We debated whether or not to try on the dress. It was a size too big, and my sewing skills are decided lacking. I tried to push her toward the red one, the black one, but her eyes stayed focused on the champagne-colored princess holiday dress hanging on the rack at T.J. Maxx, the last of it's kind, the wrong size, and six-year-old pure crack.
I sighed, putting it in the cart, knowing it would gape and maybe be scratchy and there was no way I was spending one more Christmas with my kid in a beautiful dress with a t-shirt under it. We'd had a great day, but a long day, filled with errands and running in and out of stores in the brisk Halloween wind and listening to the Nutcracker on repeat over and over and over.

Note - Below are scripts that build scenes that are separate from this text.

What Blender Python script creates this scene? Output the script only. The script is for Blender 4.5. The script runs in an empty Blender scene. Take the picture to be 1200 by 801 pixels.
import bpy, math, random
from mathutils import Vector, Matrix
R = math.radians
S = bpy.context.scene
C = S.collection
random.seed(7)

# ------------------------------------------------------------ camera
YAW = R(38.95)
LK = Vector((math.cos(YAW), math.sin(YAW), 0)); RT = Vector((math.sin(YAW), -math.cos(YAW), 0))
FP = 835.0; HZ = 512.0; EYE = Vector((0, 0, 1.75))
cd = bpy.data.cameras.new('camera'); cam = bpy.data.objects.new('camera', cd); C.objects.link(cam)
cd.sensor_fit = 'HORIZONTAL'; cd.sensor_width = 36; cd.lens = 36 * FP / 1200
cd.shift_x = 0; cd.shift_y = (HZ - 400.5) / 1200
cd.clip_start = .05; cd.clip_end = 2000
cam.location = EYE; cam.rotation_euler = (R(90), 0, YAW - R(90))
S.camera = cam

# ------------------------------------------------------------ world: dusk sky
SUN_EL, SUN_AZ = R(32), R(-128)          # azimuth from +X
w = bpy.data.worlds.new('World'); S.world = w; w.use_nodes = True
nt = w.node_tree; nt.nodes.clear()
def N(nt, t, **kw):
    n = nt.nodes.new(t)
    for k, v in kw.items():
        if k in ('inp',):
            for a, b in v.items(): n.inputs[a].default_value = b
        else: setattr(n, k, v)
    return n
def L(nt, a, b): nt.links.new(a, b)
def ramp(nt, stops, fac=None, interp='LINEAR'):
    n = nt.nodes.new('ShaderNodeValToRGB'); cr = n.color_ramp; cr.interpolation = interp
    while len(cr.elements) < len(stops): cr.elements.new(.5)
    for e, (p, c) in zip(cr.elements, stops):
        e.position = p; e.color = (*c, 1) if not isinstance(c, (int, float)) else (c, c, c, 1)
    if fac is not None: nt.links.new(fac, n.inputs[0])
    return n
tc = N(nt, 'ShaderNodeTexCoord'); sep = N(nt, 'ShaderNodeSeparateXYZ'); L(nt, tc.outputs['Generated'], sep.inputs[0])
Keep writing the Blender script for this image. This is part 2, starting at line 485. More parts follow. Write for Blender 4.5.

In the dressing room, I helped her into it. The straps needed to be taken up, and the bodice was gaping a little. But the color complemented perfectly her pale skin and red hair. The bits of glitter on the skirt picked up the harsh flourescent lighting and reflected it back onto her face. She stood, staring at herself, twisting this way and that, fascinated by her reflection. And I could see why -- something about that champaigne color brought out all the peach in her cheeks, the blue in her eyes.
She looked beautiful.
I sighed again, knowing I was going to have to figure out the dress, but also because a thirty-year gap existed in my life between when I thought I was beautiful as a child and now, when I'm changing my ideas about what makes a person beautiful, when I have become beautiful to myself again. For me, now, it has little to do with champagne dresses and more to do with looking in the mirror for best features instead of worst.
She stepped down off the dressing-room bench and looked up at me with begging eyes.
"Please, Mommy? Please can I have this dress?"
Of course. I want to remember forever the sincere, not-at-all arrogant look on your face when you saw your own beauty, child. I don't want you to lose that.
I don't want the world to ever convince her she is anything less than what I see.